Monday 20 May 2013

Another Maudlin Monday!


Being Monday, again, I did a spot of cleaning! When I do mindless things like that, my mind tends to go off on its own, and today my thoughts turned to my dad who would have had his 100th birthday on Saturday. There are lots of things that remind me of him in our home, he made the rocking chairs in the bedroom and a side table stands next to my chair in the lounge. His old woodworking tools are displayed on an old trunk and I have many photos of him on my desk. But the most precious reminder that I have of him is the portrait that Andrew painted of him, unknown to me, that he gave me for Christmas in 1994.

My father painted by my son!


My dad was a policeman through and through! He served in the CID in three forces during his lifetime, the Metropolitan Police in London, the NRP in Lusaka and the Swaziland Police Force in Mbabane.

Dad as a 'Bobby on the Beat'.

In the early 1970's he was awarded the MBE and we went to the Government House in Mbabane.

A very proud moment.

He was fair and kind (mum was the disciplinarian!) and I loved to help him when he was making things in the shed, or digging in the allotment over the weekends. He would come home quietly in the weeks before Christmas, knowing that we were waiting for him, and hide gifts behind the cushions in the lounge (that room was only used at Christmas) and then slam the front door as if he had just walked in! Wednesdays were chocolate days and we would dig in his pockets for our treats while mum always had a box of 'Dairy Box' chocolates.

Mum and dad, July 1938.

He was never without his pipe and the aroma of pipe tobacco, to this day, sends me back to my childhood.

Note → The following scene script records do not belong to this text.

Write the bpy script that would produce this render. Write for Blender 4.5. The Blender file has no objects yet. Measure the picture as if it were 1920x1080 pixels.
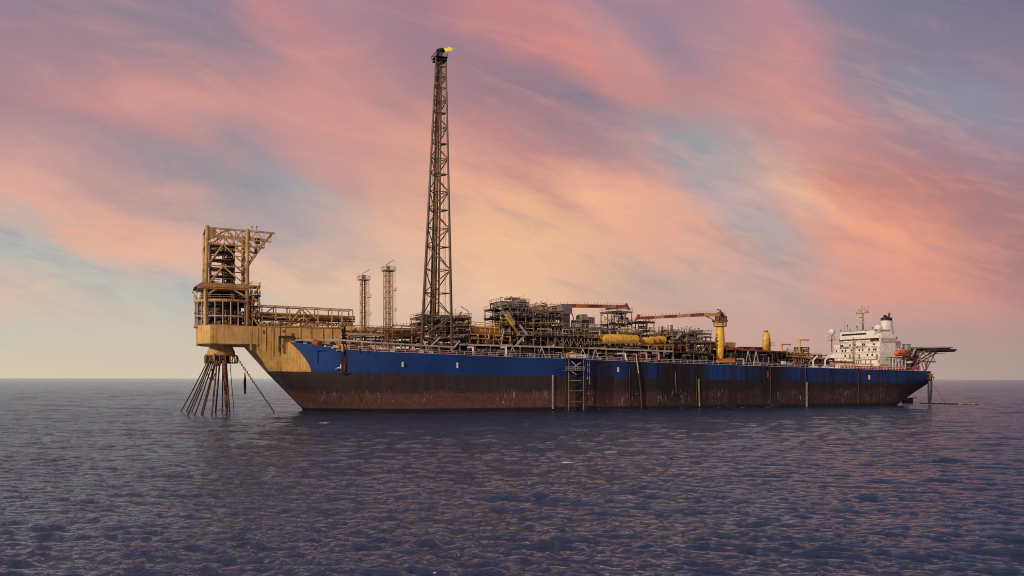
import bpy, math, random
import numpy as np
from math import radians, sin, cos, pi
from mathutils import Vector

# ------------------------------------------------------------------ camera, sky, sun, exposure
scene = bpy.context.scene
COL = scene.collection
CAM_H = 10.6
FPX = 1600.0
cam_d = bpy.data.cameras.new("camera"); cam = bpy.data.objects.new("camera", cam_d); COL.objects.link(cam)
cam.location = (0, 0, CAM_H)
cam.rotation_euler = (radians(90), radians(-0.0895), 0)
cam_d.sensor_width = 36.0; cam_d.lens = FPX/1920*36; cam_d.shift_y = 0.0885
cam_d.clip_start = 0.5; cam_d.clip_end = 60000
scene.camera = cam
scene.view_settings.view_transform = 'Standard'; scene.view_settings.look = 'None'
scene.cycles.filter_width = 1.0; scene.view_settings.gamma = 1.0; scene.view_settings.exposure = 0.0

def lin(c):
    return tuple(((v/255)/12.92 if v/255 <= 0.04045 else (((v/255)+0.055)/1.055)**2.4) for v in c)

SUN_EL, SUN_DIR = radians(17), (-0.70, -0.71)
sun_d = bpy.data.lights.new("sun", 'SUN'); sun = bpy.data.objects.new("sun", sun_d); COL.objects.link(sun)
sun_d.energy = 2.8; sun_d.angle = radians(1.2); sun_d.color = (1.0, 0.84, 0.64)
_h = math.hypot(*SUN_DIR)
_sv = Vector((SUN_DIR[0]/_h*cos(SUN_EL), SUN_DIR[1]/_h*cos(SUN_EL), sin(SUN_EL)))
sun.rotation_euler = _sv.to_track_quat('Z', 'Y').to_euler()

class NT:
    """small helper that wires shader nodes"""
    def __init__(s, tree): s.t = tree; s.n = tree.nodes; s.l = tree.links
    def put(s, sock, v):
        if v is None: return
        if hasattr(v, 'is_output'): s.l.new(v, sock)
        else:
            try: sock.default_value = v
            except Exception: sock.default_value = (v[0], v[1], v[2], 1.0)
    def m(s, op, a, b=None, c=None, clamp=False):
        n = s.n.new('ShaderNodeMath'); n.operation = op; n.use_clamp = clamp
        s.put(n.inputs[0], a); s.put(n.inputs[1], b); s.put(n.inputs[2], c); return n.outputs[0]
    def vm(s, op, a, b=None, out=0):
        n = s.n.new('ShaderNodeVectorMath'); n.operation = op
        s.put(n.inputs[0], a); s.put(n.inputs[1], b); return n.outputs[out]
    def sep(s, v):
        n = s.n.new('ShaderNodeSeparateXYZ'); s.put(n.inputs[0], v); return n.outputs
    def comb(s, x, y, z):
        n = s.n.new('ShaderNodeCombineXYZ')
        for i, v in enumerate((x, y, z)): s.put(n.inputs[i], v)
        return n.outputs[0]
    def noise(s, vec, scale=1.0, detail=4.0, rough=0.5, dist=0.0, col=False):
        n = s.n.new('ShaderNodeTexNoise'); s.put(n.inputs['Vector'], vec); n.inputs['Scale'].default_value = scale
        n.inputs['Detail'].default_value = detail; n.inputs['Roughness'].default_value = rough
        n.inputs['Distortion'].default_value = dist
        return n.outputs[1 if col else 0]
    def mr(s, v, a, b, c=0.0, d=1.0, mode='SMOOTHSTEP'):
        n = s.n.new('ShaderNodeMapRange'); n.interpolation_type = mode; s.put(n.inputs[0], v)
        for i, q in zip((1, 2, 3, 4), (a, b, c, d)): s.put(n.inputs[i], q)
        return n.outputs[0]
    def mix(s, f, a, b, mode='MIX'):
        n = s.n.new('ShaderNodeMix'); n.data_type = 'RGBA'; n.blend_type = mode
        s.put(n.inputs[0], f); s.put(n.inputs[6], a if hasattr(a, 'is_output') else (*a[:3], 1)); s.put(n.inputs[7], b if hasattr(b, 'is_output') else (*b[:3], 1))
        return n.outputs[2]
    def ramp(s, v, stops, mode='LINEAR'):
        n = s.n.new('ShaderNodeValToRGB'); s.put(n.inputs[0], v); cr = n.color_ramp; cr.interpolation = mode
        ps = [min(max(p, 0), 1) for p, c in stops]
        cr.elements[0].position = ps[0]; cr.elements[0].color = (*stops[0][1][:3], 1)
        cr.elements[-1].position = max(ps[-1], ps[0]+1e-4); cr.elements[-1].color = (*stops[-1][1][:3], 1)
        for p, (q, c) in list(zip(ps, stops))[1:-1]:
            e = cr.elements.new(p); e.color = (*c[:3], 1)
        return n.outputs[0]

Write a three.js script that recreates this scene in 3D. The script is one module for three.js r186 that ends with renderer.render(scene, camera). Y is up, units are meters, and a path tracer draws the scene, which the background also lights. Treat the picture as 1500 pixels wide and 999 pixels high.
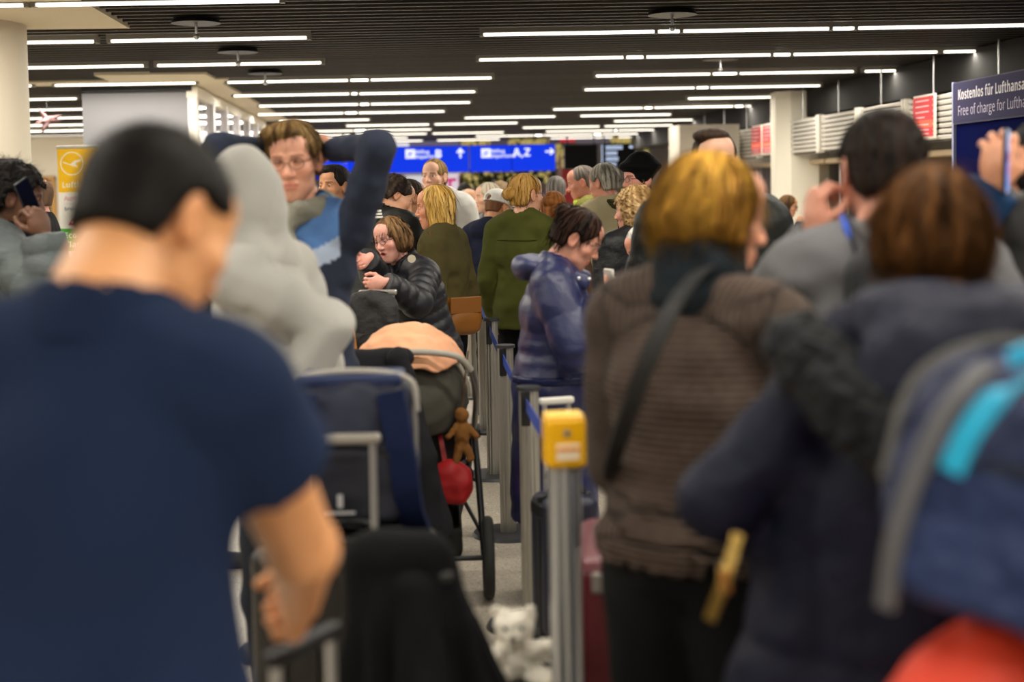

I remember well the wooden toys he made for us, the rocking horse that he made for my children, and the fun they both had with him when they were growing up. He would hide his socks in their beds, give them rides in the wheelbarrow and allow Andrew the freedom to hammer nails into bits of wood to make planes. He loved them both very much and enjoyed spending time with them. Catherine Christened him 'Gongy' and that name stuck! He liked to say that he was the only Gongy in the world!

The last photo taken of him just before he died shows him sitting in bed with his unlit pipe in his mouth. That is the only photo out of the entire roll of twenty four, that has a heart shaped black mark on it.

He died of a heart attack a few days after the photo was taken. Makes you think doesn't it?